> _Exercise instructions_:
Repeat the material exactly, every line of it.

begin Data extract

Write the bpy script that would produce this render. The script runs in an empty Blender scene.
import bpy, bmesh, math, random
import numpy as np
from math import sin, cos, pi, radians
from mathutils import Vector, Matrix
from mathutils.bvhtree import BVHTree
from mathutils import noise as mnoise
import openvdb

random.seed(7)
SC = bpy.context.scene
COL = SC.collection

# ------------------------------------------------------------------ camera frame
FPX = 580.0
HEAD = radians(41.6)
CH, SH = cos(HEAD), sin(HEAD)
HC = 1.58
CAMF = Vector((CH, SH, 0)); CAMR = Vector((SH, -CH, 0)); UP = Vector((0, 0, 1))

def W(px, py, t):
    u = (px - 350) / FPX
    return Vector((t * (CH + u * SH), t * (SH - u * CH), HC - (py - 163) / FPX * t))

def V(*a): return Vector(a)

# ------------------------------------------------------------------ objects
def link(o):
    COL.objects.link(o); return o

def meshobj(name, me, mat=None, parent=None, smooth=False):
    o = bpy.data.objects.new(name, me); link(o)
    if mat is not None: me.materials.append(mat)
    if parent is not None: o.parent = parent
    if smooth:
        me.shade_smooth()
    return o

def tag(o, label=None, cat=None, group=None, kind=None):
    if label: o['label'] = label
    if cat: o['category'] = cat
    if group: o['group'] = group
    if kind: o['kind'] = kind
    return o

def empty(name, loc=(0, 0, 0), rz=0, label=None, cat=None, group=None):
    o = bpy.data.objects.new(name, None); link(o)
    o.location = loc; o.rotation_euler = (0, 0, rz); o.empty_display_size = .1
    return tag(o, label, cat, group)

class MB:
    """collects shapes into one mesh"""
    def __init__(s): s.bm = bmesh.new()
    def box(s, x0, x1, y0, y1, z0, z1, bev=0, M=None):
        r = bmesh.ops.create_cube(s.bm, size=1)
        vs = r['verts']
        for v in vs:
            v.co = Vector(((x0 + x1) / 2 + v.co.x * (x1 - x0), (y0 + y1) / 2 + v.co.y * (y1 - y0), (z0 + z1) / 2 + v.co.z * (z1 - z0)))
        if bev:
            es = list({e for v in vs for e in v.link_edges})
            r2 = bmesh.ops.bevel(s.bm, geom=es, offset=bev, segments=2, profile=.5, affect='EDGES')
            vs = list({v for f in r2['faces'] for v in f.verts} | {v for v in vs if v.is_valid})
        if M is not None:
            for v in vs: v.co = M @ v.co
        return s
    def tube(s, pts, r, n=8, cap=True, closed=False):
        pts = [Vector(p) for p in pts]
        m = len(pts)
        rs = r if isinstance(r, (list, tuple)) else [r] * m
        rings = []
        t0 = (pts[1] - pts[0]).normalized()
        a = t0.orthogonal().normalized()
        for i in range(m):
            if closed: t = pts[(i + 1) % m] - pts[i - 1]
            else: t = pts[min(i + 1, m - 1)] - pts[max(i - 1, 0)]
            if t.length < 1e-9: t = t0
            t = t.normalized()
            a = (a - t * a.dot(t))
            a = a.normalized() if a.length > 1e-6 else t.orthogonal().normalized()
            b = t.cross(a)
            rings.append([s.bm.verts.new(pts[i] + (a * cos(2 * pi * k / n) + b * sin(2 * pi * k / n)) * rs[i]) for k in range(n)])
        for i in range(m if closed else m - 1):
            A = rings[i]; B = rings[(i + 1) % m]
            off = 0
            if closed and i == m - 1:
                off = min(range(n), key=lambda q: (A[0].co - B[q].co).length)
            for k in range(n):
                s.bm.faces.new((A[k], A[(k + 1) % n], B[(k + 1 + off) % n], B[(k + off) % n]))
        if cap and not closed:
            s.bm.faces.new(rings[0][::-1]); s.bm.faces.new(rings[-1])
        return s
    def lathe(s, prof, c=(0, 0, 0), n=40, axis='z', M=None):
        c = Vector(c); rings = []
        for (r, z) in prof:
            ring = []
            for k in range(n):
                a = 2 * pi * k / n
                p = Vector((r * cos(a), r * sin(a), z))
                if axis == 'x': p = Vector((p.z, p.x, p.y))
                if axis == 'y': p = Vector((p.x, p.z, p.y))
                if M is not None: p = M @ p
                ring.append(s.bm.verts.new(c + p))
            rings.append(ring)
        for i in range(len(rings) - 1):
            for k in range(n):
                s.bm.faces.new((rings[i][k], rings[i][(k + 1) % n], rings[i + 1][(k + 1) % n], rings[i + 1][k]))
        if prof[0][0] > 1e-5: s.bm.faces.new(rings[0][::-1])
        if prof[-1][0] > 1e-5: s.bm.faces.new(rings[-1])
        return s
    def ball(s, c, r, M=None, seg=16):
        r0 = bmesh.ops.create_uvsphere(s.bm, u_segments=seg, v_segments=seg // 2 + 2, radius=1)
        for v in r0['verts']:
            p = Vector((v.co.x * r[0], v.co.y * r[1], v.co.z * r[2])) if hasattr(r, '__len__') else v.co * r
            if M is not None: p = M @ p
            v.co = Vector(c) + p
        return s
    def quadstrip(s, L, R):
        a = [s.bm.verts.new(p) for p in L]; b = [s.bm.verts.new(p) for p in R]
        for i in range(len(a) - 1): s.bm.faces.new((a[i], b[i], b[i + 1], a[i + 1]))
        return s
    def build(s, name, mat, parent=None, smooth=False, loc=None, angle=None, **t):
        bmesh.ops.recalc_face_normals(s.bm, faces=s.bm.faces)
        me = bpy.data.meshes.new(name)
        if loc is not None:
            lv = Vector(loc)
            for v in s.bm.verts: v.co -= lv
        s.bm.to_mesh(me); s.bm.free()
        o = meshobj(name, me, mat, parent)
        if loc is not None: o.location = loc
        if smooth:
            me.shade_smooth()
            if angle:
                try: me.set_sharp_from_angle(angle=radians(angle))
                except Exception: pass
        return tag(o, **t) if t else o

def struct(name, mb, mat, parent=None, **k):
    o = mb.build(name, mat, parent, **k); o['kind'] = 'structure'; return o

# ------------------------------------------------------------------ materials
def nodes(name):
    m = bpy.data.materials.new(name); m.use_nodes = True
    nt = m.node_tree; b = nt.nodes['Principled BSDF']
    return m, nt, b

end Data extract

> _Answer to this exercise_:
Write the bpy script that would produce this render. The script runs in an empty Blender scene.
import bpy, bmesh, math, random
import numpy as np
from math import sin, cos, pi, radians
from mathutils import Vector, Matrix
from mathutils.bvhtree import BVHTree
from mathutils import noise as mnoise
import openvdb

random.seed(7)
SC = bpy.context.scene
COL = SC.collection

# ------------------------------------------------------------------ camera frame
FPX = 580.0
HEAD = radians(41.6)
CH, SH = cos(HEAD), sin(HEAD)
HC = 1.58
CAMF = Vector((CH, SH, 0)); CAMR = Vector((SH, -CH, 0)); UP = Vector((0, 0, 1))

def W(px, py, t):
    u = (px - 350) / FPX
    return Vector((t * (CH + u * SH), t * (SH - u * CH), HC - (py - 163) / FPX * t))

def V(*a): return Vector(a)

# ------------------------------------------------------------------ objects
def link(o):
    COL.objects.link(o); return o

def meshobj(name, me, mat=None, parent=None, smooth=False):
    o = bpy.data.objects.new(name, me); link(o)
    if mat is not None: me.materials.append(mat)
    if parent is not None: o.parent = parent
    if smooth:
        me.shade_smooth()
    return o

def tag(o, label=None, cat=None, group=None, kind=None):
    if label: o['label'] = label
    if cat: o['category'] = cat
    if group: o['group'] = group
    if kind: o['kind'] = kind
    return o

def empty(name, loc=(0, 0, 0), rz=0, label=None, cat=None, group=None):
    o = bpy.data.objects.new(name, None); link(o)
    o.location = loc; o.rotation_euler = (0, 0, rz); o.empty_display_size = .1
    return tag(o, label, cat, group)

class MB:
    """collects shapes into one mesh"""
    def __init__(s): s.bm = bmesh.new()
    def box(s, x0, x1, y0, y1, z0, z1, bev=0, M=None):
        r = bmesh.ops.create_cube(s.bm, size=1)
        vs = r['verts']
        for v in vs:
            v.co = Vector(((x0 + x1) / 2 + v.co.x * (x1 - x0), (y0 + y1) / 2 + v.co.y * (y1 - y0), (z0 + z1) / 2 + v.co.z * (z1 - z0)))
        if bev:
            es = list({e for v in vs for e in v.link_edges})
            r2 = bmesh.ops.bevel(s.bm, geom=es, offset=bev, segments=2, profile=.5, affect='EDGES')
            vs = list({v for f in r2['faces'] for v in f.verts} | {v for v in vs if v.is_valid})
        if M is not None:
            for v in vs: v.co = M @ v.co
        return s
    def tube(s, pts, r, n=8, cap=True, closed=False):
        pts = [Vector(p) for p in pts]
        m = len(pts)
        rs = r if isinstance(r, (list, tuple)) else [r] * m
        rings = []
        t0 = (pts[1] - pts[0]).normalized()
        a = t0.orthogonal().normalized()
        for i in range(m):
            if closed: t = pts[(i + 1) % m] - pts[i - 1]
            else: t = pts[min(i + 1, m - 1)] - pts[max(i - 1, 0)]
            if t.length < 1e-9: t = t0
            t = t.normalized()
            a = (a - t * a.dot(t))
            a = a.normalized() if a.length > 1e-6 else t.orthogonal().normalized()
            b = t.cross(a)
            rings.append([s.bm.verts.new(pts[i] + (a * cos(2 * pi * k / n) + b * sin(2 * pi * k / n)) * rs[i]) for k in range(n)])
        for i in range(m if closed else m - 1):
            A = rings[i]; B = rings[(i + 1) % m]
            off = 0
            if closed and i == m - 1:
                off = min(range(n), key=lambda q: (A[0].co - B[q].co).length)
            for k in range(n):
                s.bm.faces.new((A[k], A[(k + 1) % n], B[(k + 1 + off) % n], B[(k + off) % n]))
        if cap and not closed:
            s.bm.faces.new(rings[0][::-1]); s.bm.faces.new(rings[-1])
        return s
    def lathe(s, prof, c=(0, 0, 0), n=40, axis='z', M=None):
        c = Vector(c); rings = []
        for (r, z) in prof:
            ring = []
            for k in range(n):
                a = 2 * pi * k / n
                p = Vector((r * cos(a), r * sin(a), z))
                if axis == 'x': p = Vector((p.z, p.x, p.y))
                if axis == 'y': p = Vector((p.x, p.z, p.y))
                if M is not None: p = M @ p
                ring.append(s.bm.verts.new(c + p))
            rings.append(ring)
        for i in range(len(rings) - 1):
            for k in range(n):
                s.bm.faces.new((rings[i][k], rings[i][(k + 1) % n], rings[i + 1][(k + 1) % n], rings[i + 1][k]))
        if prof[0][0] > 1e-5: s.bm.faces.new(rings[0][::-1])
        if prof[-1][0] > 1e-5: s.bm.faces.new(rings[-1])
        return s
    def ball(s, c, r, M=None, seg=16):
        r0 = bmesh.ops.create_uvsphere(s.bm, u_segments=seg, v_segments=seg // 2 + 2, radius=1)
        for v in r0['verts']:
            p = Vector((v.co.x * r[0], v.co.y * r[1], v.co.z * r[2])) if hasattr(r, '__len__') else v.co * r
            if M is not None: p = M @ p
            v.co = Vector(c) + p
        return s
    def quadstrip(s, L, R):
        a = [s.bm.verts.new(p) for p in L]; b = [s.bm.verts.new(p) for p in R]
        for i in range(len(a) - 1): s.bm.faces.new((a[i], b[i], b[i + 1], a[i + 1]))
        return s
    def build(s, name, mat, parent=None, smooth=False, loc=None, angle=None, **t):
        bmesh.ops.recalc_face_normals(s.bm, faces=s.bm.faces)
        me = bpy.data.meshes.new(name)
        if loc is not None:
            lv = Vector(loc)
            for v in s.bm.verts: v.co -= lv
        s.bm.to_mesh(me); s.bm.free()
        o = meshobj(name, me, mat, parent)
        if loc is not None: o.location = loc
        if smooth:
            me.shade_smooth()
            if angle:
                try: me.set_sharp_from_angle(angle=radians(angle))
                except Exception: pass
        return tag(o, **t) if t else o

def struct(name, mb, mat, parent=None, **k):
    o = mb.build(name, mat, parent, **k); o['kind'] = 'structure'; return o

# ------------------------------------------------------------------ materials
def nodes(name):
    m = bpy.data.materials.new(name); m.use_nodes = True
    nt = m.node_tree; b = nt.nodes['Principled BSDF']
    return m, nt, b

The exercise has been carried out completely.